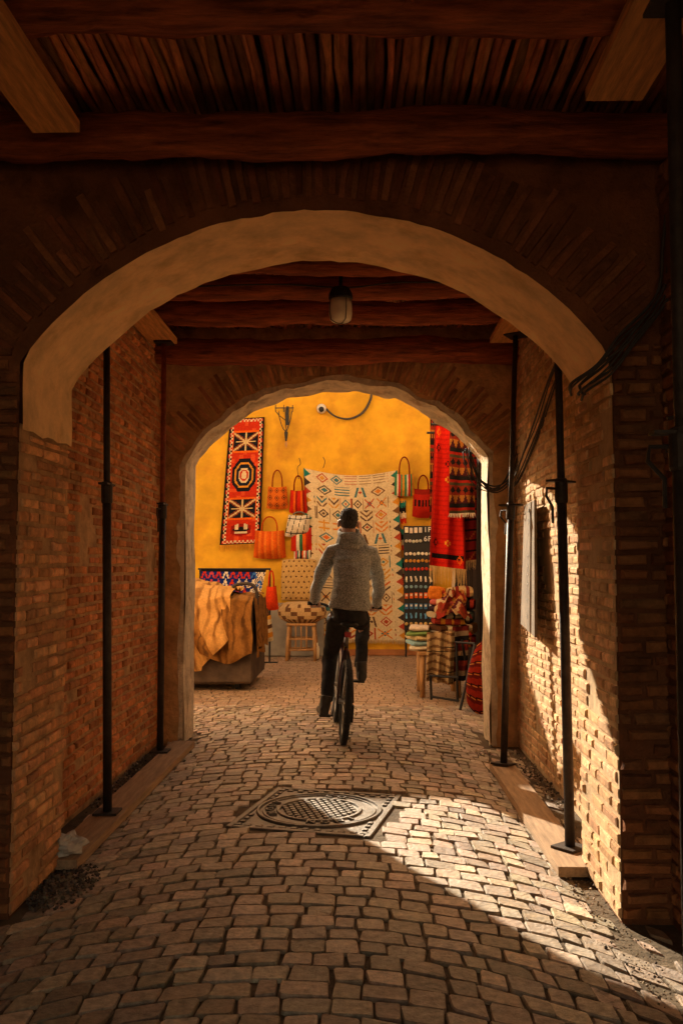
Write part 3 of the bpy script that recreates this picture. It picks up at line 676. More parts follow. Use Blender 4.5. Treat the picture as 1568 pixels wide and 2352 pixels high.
# lantern
ln=thing('wall_lantern','small wrought iron wall lantern with a pointed tail on the yellow wall','lantern',at(657,1030,D))
m=MB()
m.box(at(653,937,D-.06),(.30,.015,.015)); m.box(at(660,955,D),(.05,.02,.30))
for x in (633,652,672): m.tube([at(x,930,D-.06),at(x,946,D-.06)],.008,6)
for sx in (-1,1): m.tube(spl([at(655+sx*15,945,D-.06),at(655+sx*13,960,D-.08),at(655+sx*6,982,D-.10),at(657,992,D-.10)],5),.008,6)
m.tube([at(633,945,D-.05),at(642,955,D-.05),at(655,965,D-.07)],.007,6); m.tube([at(655,940,D-.06),at(657,995,D-.10)],.007,6)
m.build('bracket',M['black'],ln)
c=at(657,996,D-.10); m=MB(); m.lathe(c,[(.028,.03),(.03,0),(.022,-.06),(.012,-.12)],8); m.build('lantern_body',M['black'],ln)
m=MB(); m.lathe(at(657,1016,D-.10),[(.014,.01),(.02,-.03),(.004,-.09)],8); m.build('tail',M['wood'],ln)
# security camera
sc_=thing('security_camera','white dome security camera on the yellow wall above the large kilim','security camera',at(740,940,D))
c=at(738,938,D-.05); m=MB(); m.lathe(c,[(.075,.09),(.075,.0),(.06,-.02),(.05,-.035)],16,axis='y'); m.build('housing',M['sign'],sc_,smooth=True)
m=MB(); m.ball(c+Vector((-.0,-.03,-.02)),.045,14); m.build('lens_dome',M['black'],sc_,smooth=True)
bundle([at(748,938,D-.02),at(768,955,D-.02),at(800,962,D-.02),at(832,948,D-.02),at(850,918,D-.02),at(852,900,D)],2,.008,'drooping cable from the security camera across the yellow wall',.013,'cable')
# magnet board
b0=at(962,1500,D-.25); mg=thing('magnet_board','black display board full of small souvenir magnets right of the large kilim','display board',(b0.x,b0.y,0))
YB=D-.22; m=MB(); p=[at(926,1208,YB),at(994,1208,YB),at(994,1448,YB),at(928,1448,YB)]; m.hexa([q+Vector((0,.02,0)) for q in p]+p); m.build('panel',M['black'],mg)
for x in (932,990):
    q=at(x,1440,YB); m=MB(); m.box((q.x,q.y+.05,q.z/2),(.03,.03,q.z)); m.build('leg',M['black'],mg)
m=MB(); q=at(981,1226,YB-.012); m.box(q,(.13,.008,.24)); cardo=m.build('price_card',M['black'],mg)
for tx,yy in (('1P',1217),('6P',1238)):
    q=at(981,yy,YB-.02)
    for ch,ox in ((tx[0],-.03),(tx[1],.035)):
        m=MB(); text(m,ch,.115,lambda v:q+Vector((v.x+ox,-v.z,v.y)),.002); m.build('lettering',M['chalk'],cardo,recalc=False)
ROWS=[(1218,4,'card',WHT,'white card magnet in the top row of the board beside the price card'),(1243,5,'disc',S(190,180,160),'pale round magnet in the second row of the board'),(1272,7,'disc',WHT,'white hand shaped magnet in the third row of the board'),(1288,7,'disc',OCH,'ochre round magnet in the fourth row of the board'),(1307,7,'disc',RED,'red and gold round magnet in the fifth row of the board'),(1330,6,'slip',WHT,'white slipper magnet in the sixth row of the board'),(1348,6,'disc',S(120,150,160),'pale blue round magnet in the seventh row of the board'),(1368,6,'card',ORG,'orange card magnet in the eighth row of the board'),(1392,6,'card',S(60,110,150),'blue card magnet in the ninth row of the board'),(1414,6,'slip',S(90,150,190),'light blue slipper magnet in the tenth row of the board'),(1433,6,'disc',S(200,160,90),'gold round magnet in the bottom row of the board')]
for yy,n,kind,colr,lab in ROWS:
    x0,x1=(933,965) if yy<1250 else (933,988)
    for k in range(n):
        q=at(x0+(x1-x0)*k/(n-1),yy+U(-1,1),YB-.008); m=MB(); cc=jit(colr,.25)
        if kind=='disc': m.lathe(q,[(.024,0),(.026,-.006),(.018,-.014),(.001,-.016)],10,0,cc,'y')
        elif kind=='card': m.box(q+Vector((0,-.005,0)),(.05,.012,.085),0,cc,bev=.004); m.box(q+Vector((0,-.0135,.012)),(.03,.004,.03),0,WHT)
        else: m.box(q+Vector((0,-.005,0)),(.026,.014,.085),0,cc,rot=Matrix.Rotation(U(-.4,.4),3,'Y'),bev=.01); m.ball(q+Vector((0,-.01,-.025)),(.016,.01,.022),8,0,jit(colr,.4))
        tag(m.build('souvenir_magnet',M['magnet']),lab,'magnet','souvenir magnets on the black board')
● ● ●
Please transcribe the material above exactly as written. Leave the pictures out.

Exercise answer:
Write part 3 of the bpy script that recreates this picture. It picks up at line 676. More parts follow. Use Blender 4.5. Treat the picture as 1568 pixels wide and 2352 pixels high.
# lantern
ln=thing('wall_lantern','small wrought iron wall lantern with a pointed tail on the yellow wall','lantern',at(657,1030,D))
m=MB()
m.box(at(653,937,D-.06),(.30,.015,.015)); m.box(at(660,955,D),(.05,.02,.30))
for x in (633,652,672): m.tube([at(x,930,D-.06),at(x,946,D-.06)],.008,6)
for sx in (-1,1): m.tube(spl([at(655+sx*15,945,D-.06),at(655+sx*13,960,D-.08),at(655+sx*6,982,D-.10),at(657,992,D-.10)],5),.008,6)
m.tube([at(633,945,D-.05),at(642,955,D-.05),at(655,965,D-.07)],.007,6); m.tube([at(655,940,D-.06),at(657,995,D-.10)],.007,6)
m.build('bracket',M['black'],ln)
c=at(657,996,D-.10); m=MB(); m.lathe(c,[(.028,.03),(.03,0),(.022,-.06),(.012,-.12)],8); m.build('lantern_body',M['black'],ln)
m=MB(); m.lathe(at(657,1016,D-.10),[(.014,.01),(.02,-.03),(.004,-.09)],8); m.build('tail',M['wood'],ln)
# security camera
sc_=thing('security_camera','white dome security camera on the yellow wall above the large kilim','security camera',at(740,940,D))
c=at(738,938,D-.05); m=MB(); m.lathe(c,[(.075,.09),(.075,.0),(.06,-.02),(.05,-.035)],16,axis='y'); m.build('housing',M['sign'],sc_,smooth=True)
m=MB(); m.ball(c+Vector((-.0,-.03,-.02)),.045,14); m.build('lens_dome',M['black'],sc_,smooth=True)
bundle([at(748,938,D-.02),at(768,955,D-.02),at(800,962,D-.02),at(832,948,D-.02),at(850,918,D-.02),at(852,900,D)],2,.008,'drooping cable from the security camera across the yellow wall',.013,'cable')
# magnet board
b0=at(962,1500,D-.25); mg=thing('magnet_board','black display board full of small souvenir magnets right of the large kilim','display board',(b0.x,b0.y,0))
YB=D-.22; m=MB(); p=[at(926,1208,YB),at(994,1208,YB),at(994,1448,YB),at(928,1448,YB)]; m.hexa([q+Vector((0,.02,0)) for q in p]+p); m.build('panel',M['black'],mg)
for x in (932,990):
    q=at(x,1440,YB); m=MB(); m.box((q.x,q.y+.05,q.z/2),(.03,.03,q.z)); m.build('leg',M['black'],mg)
m=MB(); q=at(981,1226,YB-.012); m.box(q,(.13,.008,.24)); cardo=m.build('price_card',M['black'],mg)
for tx,yy in (('1P',1217),('6P',1238)):
    q=at(981,yy,YB-.02)
    for ch,ox in ((tx[0],-.03),(tx[1],.035)):
        m=MB(); text(m,ch,.115,lambda v:q+Vector((v.x+ox,-v.z,v.y)),.002); m.build('lettering',M['chalk'],cardo,recalc=False)
ROWS=[(1218,4,'card',WHT,'white card magnet in the top row of the board beside the price card'),(1243,5,'disc',S(190,180,160),'pale round magnet in the second row of the board'),(1272,7,'disc',WHT,'white hand shaped magnet in the third row of the board'),(1288,7,'disc',OCH,'ochre round magnet in the fourth row of the board'),(1307,7,'disc',RED,'red and gold round magnet in the fifth row of the board'),(1330,6,'slip',WHT,'white slipper magnet in the sixth row of the board'),(1348,6,'disc',S(120,150,160),'pale blue round magnet in the seventh row of the board'),(1368,6,'card',ORG,'orange card magnet in the eighth row of the board'),(1392,6,'card',S(60,110,150),'blue card magnet in the ninth row of the board'),(1414,6,'slip',S(90,150,190),'light blue slipper magnet in the tenth row of the board'),(1433,6,'disc',S(200,160,90),'gold round magnet in the bottom row of the board')]
for yy,n,kind,colr,lab in ROWS:
    x0,x1=(933,965) if yy<1250 else (933,988)
    for k in range(n):
        q=at(x0+(x1-x0)*k/(n-1),yy+U(-1,1),YB-.008); m=MB(); cc=jit(colr,.25)
        if kind=='disc': m.lathe(q,[(.024,0),(.026,-.006),(.018,-.014),(.001,-.016)],10,0,cc,'y')
        elif kind=='card': m.box(q+Vector((0,-.005,0)),(.05,.012,.085),0,cc,bev=.004); m.box(q+Vector((0,-.0135,.012)),(.03,.004,.03),0,WHT)
        else: m.box(q+Vector((0,-.005,0)),(.026,.014,.085),0,cc,rot=Matrix.Rotation(U(-.4,.4),3,'Y'),bev=.01); m.ball(q+Vector((0,-.01,-.025)),(.016,.01,.022),8,0,jit(colr,.4))
        tag(m.build('souvenir_magnet',M['magnet']),lab,'magnet','souvenir magnets on the black board')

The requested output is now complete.